Hızal, şöyle konuştu: “İzmir’de, şehrin gerçek ihtiyaç ve beklentilerinden uzak, idari ve mali disiplinden yoksun, liyakat ve ehliyetten nasibini almamış, partizanlığın ve adam kayırmacılığın zirve yaptığı, şeffaflığın olmadığı bir yönetimle karşı karşıyayız. Meclis çoğunluğunun kendilerinde olmasına rağmen, diğer tüm büyükşehirlerde söyledikleri yalan gibi İzmir halkına da ‘engelleniyoruz’ yalanı söylenmektedir. CHP’li 11 büyükşehir belediye başkanının bir araya geldikleri ve her seferinde, temcit pilavı gibi ortaya koydukları ‘engelleniyoruz’ yalanı artık bayatlamıştır. Şehirlerimizde yaşayan insanlarımız gördükleri hizmetsizlik ve beceriksizlikleri not etmektedir. Ve zamanı gelince değerlendirmesini yapacaklardır.”
“Heykel yapmak ve heykel saydırmak kolaydır
Buca Metrosu için onay alınmasının üzerinden 3 yıl geçtiğini belirten Hızal, “Hala bir arpa boyu yol alınmamış olması ‘engellenme’ değil, ‘yönetim beceriksizliğidir’. ‘Engelleniyoruz’ diye algı oluşturulan Çiğli tramvayının hükümetimiz tarafından yatırım planlarına alınmış olması, CHP’li İzmir Büyükşehir Belediyesinin algısının çöktüğünün ispatıdır. Şehrimiz için hayati önem taşıyan Karabağlar ilçemizdeki, ’Üniversite ve Toplu Konut’ projesinin CHP’li belediye tarafından yargıya taşınması, CHP’nin genlerinde var olan ‘takoz siyasetinin’ en önemli göstergesidir. İzmir trafiğini rahatlatacak projeleri hayata geçirmek zor, Atina’dan üstüne vazife olmayan siyasi demeçler vermek kolaydır. Opera binasını inşa etmek zor, İzmirlinin parasını yandaş sanatçılara dağıtmak kolaydır. Buca-Otogar yolunu hızlandırmak zor, İzmir’e özel bayrak ve özel para hayalleri kurmak kolaydır. Yangın helikopteri almak zor, heykel yapmak ve heykel saydırmak kolaydır. Tire Süt Kooperatifini geliştirmek zor, eşinin başında olduğu kooperatifi şaibeli şekilde yandaşlarıyla paylaşmak kolaydır” ifadelerini kullandı.

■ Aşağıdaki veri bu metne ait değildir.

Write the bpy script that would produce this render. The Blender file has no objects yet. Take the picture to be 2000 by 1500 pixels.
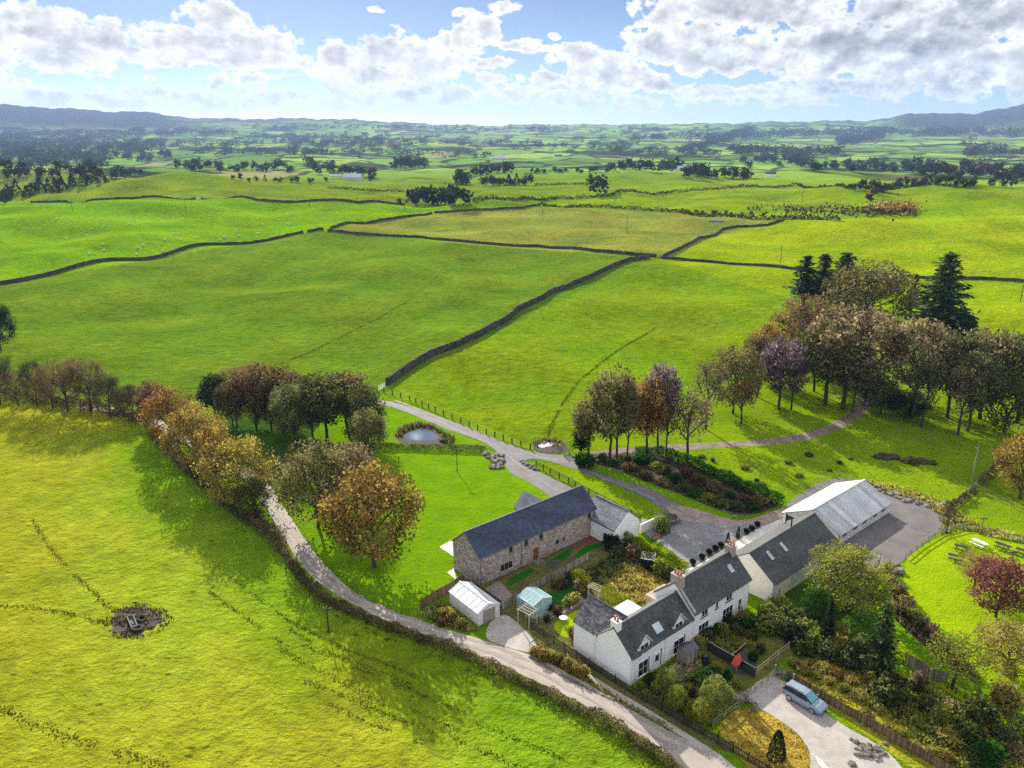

“Milletimizin huzurunda tartışmaya davet ediyoruz”
Hızal, 11 büyükşehir başkanlarına soru sorduklarını ve meydan okuduklarını söyleyerek, “Yönettiğiniz şehirlerde belediye meclislerine herhangi bir proje getirdiniz de AK Parti Meclis Grupları olarak hayır mı dedik? Ya da merkezi idareden gelen kaynaklarda tek bir kuruşunuz eksik mi geldi? CHP’li 11 büyükşehir belediyesinin başkanını, bu soruların cevaplarını dürüst bir şekilde kamuoyuyla paylaşmaya ya da kendi belirledikleri mecralarda milletimizin huzurunda tartışmaya davet ediyoruz” ifadelerini kullandı.
“Aday gösterenlerin hesap vermesi lazım”
Ortak metnin okunmasından sonra soruları yanıtlayan Özgür Hızal, Menderes Belediye Başkanı Mustafa Kayalar’ın görevden alınmasının ardından ‘algı operasyonu’ yapıldığı eleştirilerine yanıt verdi. Hızal, “Yargının vermiş olduğu karar var. Burada asıl algıyı yapan CHP’li belediyeciler belediye seçimleri sonrası 4’ncü yılımıza giriyoruz. İzmir’in genelinde CHP’li belediyeler tarafından yöneltilen ilçelerde de ciddi sorunlar yaşadığını biliyoruz. Urla’da FETÖ ile bağlantılı bir belediye başkanı görevden alındı. Menemen’de yolsuzluktan dolayı görevden alınmış bir belediye başkanı var. Menderes’te rüşvet soruşturması sonucunda görevden alınma var. Bunların hepsi yargı kararları doğrultusunda Belediye yöneticileri İzmir’e bu kişilere kimlerin aday gösterdiğinin hesabını vermesi lazım” dedi.
"Yargı kararının gereğinin yerine getirişmiş olması gerekiyor"
Danıştay’ın Buca Metrosu hakkında verdiği kararı da değerlendiren Hızal, sözlerini şöyle tamamladı:
“Mahkeme kararları kişiye göre yorumlanmaz. İzmir 4’üncü İdare Mahkemesi, ihale komisyonunun 529 milyon fazla bedel vermesini iptal etmiştir. Bu kararın yanlış olduğunu düşünen İBB, kararı Danıştay’a taşımıştır. Danıştay geçen günlerde verdiği karar ile İBB’ye ‘Senin aldığı idare karar yanlış, mahkemenin verdiği karar doğru ve hukuki’ demiştir. İBB neden bu hukuksuz kararın arkasında duruyor? Bizim temel itirazımız bu. Yargı kararının gereğinin yerine getirişmiş olması gerekiyor. Aksi takdirde hukuki anlamda ve ceza hukuku anlamında suç işlemiş olacaklar.”